Tell how many lines contain the word "Write". Reply with the number only.

**GIVEN DATA**.
§
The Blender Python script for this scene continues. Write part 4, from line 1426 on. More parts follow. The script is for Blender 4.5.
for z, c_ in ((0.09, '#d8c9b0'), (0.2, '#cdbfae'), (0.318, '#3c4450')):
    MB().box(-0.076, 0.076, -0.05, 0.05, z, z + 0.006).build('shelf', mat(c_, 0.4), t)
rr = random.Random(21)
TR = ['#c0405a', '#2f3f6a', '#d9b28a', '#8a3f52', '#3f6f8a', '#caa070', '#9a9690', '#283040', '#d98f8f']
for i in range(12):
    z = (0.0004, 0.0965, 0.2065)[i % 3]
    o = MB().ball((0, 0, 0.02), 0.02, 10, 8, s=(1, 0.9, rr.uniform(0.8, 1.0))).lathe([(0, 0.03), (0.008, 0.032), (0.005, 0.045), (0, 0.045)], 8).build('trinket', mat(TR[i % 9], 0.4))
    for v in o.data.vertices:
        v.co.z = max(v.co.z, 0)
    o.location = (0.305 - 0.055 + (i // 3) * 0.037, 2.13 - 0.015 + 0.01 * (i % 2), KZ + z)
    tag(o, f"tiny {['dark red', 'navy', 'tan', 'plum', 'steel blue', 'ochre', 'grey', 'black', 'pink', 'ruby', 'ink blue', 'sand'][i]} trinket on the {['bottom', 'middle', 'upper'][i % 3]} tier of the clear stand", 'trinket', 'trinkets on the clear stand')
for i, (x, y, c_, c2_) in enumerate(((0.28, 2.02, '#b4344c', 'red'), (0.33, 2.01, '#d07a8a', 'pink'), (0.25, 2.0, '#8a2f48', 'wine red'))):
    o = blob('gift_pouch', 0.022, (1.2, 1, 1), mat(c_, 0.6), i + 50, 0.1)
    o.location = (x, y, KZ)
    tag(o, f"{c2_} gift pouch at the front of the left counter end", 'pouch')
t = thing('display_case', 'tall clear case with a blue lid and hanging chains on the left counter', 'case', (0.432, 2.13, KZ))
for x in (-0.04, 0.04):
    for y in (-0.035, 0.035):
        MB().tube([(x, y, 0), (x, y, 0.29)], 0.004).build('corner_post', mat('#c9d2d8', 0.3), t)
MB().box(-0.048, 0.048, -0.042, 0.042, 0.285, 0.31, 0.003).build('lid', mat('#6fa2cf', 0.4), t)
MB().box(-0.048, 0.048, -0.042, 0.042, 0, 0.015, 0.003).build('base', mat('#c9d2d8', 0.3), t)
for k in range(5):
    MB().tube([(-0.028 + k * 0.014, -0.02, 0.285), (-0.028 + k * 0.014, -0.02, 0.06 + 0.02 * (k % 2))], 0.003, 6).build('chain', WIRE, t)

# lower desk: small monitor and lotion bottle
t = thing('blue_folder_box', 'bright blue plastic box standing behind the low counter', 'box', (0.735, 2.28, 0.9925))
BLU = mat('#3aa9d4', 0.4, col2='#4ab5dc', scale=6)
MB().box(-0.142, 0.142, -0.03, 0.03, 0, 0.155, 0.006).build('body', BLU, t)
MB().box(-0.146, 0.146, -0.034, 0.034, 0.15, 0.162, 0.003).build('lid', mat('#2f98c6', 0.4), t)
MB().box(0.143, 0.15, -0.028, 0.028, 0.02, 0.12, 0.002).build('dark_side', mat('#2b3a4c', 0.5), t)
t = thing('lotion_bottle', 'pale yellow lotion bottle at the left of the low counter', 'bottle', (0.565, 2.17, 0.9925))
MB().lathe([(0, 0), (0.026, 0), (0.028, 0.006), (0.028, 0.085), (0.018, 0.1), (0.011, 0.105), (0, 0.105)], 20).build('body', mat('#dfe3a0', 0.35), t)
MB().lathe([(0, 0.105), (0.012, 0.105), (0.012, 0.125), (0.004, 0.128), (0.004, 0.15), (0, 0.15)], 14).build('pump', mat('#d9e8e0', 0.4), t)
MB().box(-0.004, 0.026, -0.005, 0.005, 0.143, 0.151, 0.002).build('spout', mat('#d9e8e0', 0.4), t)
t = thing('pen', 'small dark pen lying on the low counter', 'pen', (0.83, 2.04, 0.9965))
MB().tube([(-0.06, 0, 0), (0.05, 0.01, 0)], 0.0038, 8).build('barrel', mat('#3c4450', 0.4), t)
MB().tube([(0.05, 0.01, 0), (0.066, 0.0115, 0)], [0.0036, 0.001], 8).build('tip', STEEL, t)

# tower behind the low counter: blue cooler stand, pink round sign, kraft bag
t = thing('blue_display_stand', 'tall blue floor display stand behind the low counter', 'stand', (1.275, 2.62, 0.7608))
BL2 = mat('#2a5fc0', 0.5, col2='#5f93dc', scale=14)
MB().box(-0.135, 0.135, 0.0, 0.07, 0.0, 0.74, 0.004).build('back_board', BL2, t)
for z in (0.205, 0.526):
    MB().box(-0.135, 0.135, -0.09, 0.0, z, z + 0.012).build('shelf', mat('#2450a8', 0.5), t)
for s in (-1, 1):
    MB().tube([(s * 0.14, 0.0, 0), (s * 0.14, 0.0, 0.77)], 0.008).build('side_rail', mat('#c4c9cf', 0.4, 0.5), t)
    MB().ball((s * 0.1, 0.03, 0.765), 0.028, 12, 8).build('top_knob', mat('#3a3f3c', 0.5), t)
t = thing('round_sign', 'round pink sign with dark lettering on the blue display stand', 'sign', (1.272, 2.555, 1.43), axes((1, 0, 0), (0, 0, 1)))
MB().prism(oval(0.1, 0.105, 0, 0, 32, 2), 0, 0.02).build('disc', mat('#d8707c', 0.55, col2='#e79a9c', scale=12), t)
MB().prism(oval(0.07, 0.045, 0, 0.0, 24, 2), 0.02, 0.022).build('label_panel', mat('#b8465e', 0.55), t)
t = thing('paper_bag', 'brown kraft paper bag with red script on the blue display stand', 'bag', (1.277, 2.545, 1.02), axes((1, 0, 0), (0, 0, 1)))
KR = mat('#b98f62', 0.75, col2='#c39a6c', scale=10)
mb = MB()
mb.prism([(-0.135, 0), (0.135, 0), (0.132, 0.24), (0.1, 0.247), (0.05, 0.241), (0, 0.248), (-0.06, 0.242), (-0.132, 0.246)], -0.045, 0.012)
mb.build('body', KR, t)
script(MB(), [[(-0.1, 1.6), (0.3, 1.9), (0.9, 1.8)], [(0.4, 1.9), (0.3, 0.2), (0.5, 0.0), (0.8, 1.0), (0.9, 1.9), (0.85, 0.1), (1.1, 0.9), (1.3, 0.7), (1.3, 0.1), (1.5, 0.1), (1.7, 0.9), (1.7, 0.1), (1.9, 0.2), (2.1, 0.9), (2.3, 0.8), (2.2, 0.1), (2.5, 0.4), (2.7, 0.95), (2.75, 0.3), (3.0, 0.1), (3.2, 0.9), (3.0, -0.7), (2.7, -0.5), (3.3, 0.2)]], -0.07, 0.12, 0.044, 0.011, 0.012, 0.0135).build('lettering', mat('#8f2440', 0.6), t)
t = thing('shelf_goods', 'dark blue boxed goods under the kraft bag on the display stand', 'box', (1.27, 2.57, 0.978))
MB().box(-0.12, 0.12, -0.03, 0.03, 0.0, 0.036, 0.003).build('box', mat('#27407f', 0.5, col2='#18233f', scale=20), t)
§
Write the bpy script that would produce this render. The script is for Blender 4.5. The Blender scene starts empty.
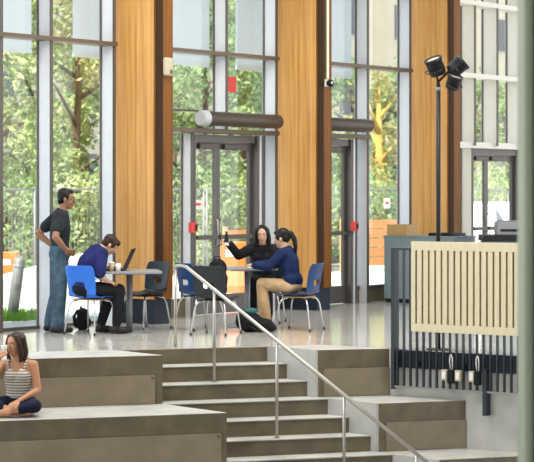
§
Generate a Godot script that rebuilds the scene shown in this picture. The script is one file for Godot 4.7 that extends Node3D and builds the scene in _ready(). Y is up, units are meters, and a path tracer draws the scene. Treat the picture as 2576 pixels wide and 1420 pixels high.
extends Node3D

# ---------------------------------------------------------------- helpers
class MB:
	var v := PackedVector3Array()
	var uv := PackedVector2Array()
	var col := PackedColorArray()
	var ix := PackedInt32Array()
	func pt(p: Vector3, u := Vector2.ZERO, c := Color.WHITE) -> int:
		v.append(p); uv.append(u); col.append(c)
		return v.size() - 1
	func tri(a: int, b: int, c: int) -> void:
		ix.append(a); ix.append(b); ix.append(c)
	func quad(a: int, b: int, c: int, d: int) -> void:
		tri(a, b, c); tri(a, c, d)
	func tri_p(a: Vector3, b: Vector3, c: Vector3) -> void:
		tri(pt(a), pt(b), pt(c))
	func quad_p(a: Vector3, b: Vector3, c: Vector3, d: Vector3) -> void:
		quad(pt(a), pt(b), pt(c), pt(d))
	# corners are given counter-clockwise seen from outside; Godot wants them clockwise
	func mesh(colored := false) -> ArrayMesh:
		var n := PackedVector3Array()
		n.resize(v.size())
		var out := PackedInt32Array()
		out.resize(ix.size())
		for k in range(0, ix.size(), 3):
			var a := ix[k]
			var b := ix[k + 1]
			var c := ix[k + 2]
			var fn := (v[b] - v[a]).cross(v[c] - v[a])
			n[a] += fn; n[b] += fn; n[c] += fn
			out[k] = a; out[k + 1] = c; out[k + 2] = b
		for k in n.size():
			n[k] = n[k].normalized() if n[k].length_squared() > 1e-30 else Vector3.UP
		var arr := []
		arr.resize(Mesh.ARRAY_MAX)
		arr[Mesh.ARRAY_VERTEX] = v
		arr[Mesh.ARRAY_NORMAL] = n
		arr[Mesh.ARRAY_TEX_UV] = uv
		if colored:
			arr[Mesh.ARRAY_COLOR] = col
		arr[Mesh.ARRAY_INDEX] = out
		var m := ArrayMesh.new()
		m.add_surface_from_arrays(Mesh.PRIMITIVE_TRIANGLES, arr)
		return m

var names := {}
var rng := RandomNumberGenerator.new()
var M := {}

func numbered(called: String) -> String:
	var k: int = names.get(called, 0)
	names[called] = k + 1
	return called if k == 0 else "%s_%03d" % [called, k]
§
**THE REPLY**. 2